Wall Street ignobility

The problem with our evangelicals, especially those in the Judeo-Christian realm, is that they have gained the Wall Street ignobility of vicious market-place competition. Here, it’s a bare-knuckled sphere with no holds barred in search of the earthly pleasures of material and ego massage.

All these acts are incongruent with scriptures. The contradiction breeds doom and gloom because the icons the masses looked upon as an appellation of the City of God are anything but replicas of Christ. Mahatma Gandhi observed this as well.

What ground does a thieving pastor has to hold a society into account when his fingers are soiled? How can he call for morality when he stinks like a skunk? And whence will such a clergy gain ground to reprimand a straying congregant?
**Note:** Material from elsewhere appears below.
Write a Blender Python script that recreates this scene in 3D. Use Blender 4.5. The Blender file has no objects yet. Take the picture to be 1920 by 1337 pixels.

Normally, the prophetic voice of the church loses its decibels when matters of flesh overwhelm the spirit.

But it is curious why the religious and intellectual elite have conveniently allowed religion to be sullied. It is scandalising as to why the legal apparatuses tolerates when these sins are committed against state and God. Is the state not worried that the hallowed sanctuaries are convertible to workshops of evil minds?

That is why the state must interrogate to the depths the situation of religion in the polity and put it in the straight and narrow. Priesthood must meet certain thresholds.

Pastors contradicting the scriptures should be banned from practice. Pastors must attain a minimum of bachelor’s degree. This is because priesthood for long has ignored heed to academic sanctity. This explains why interpretation of scriptures is skewed.

Churches should be taxed, unless they prove beyond any shred of doubt that they are engaged in social projects. Finally, there should be a religious self-regulating body to moderate the conduct of pastors. This will help to weed out fraudsters.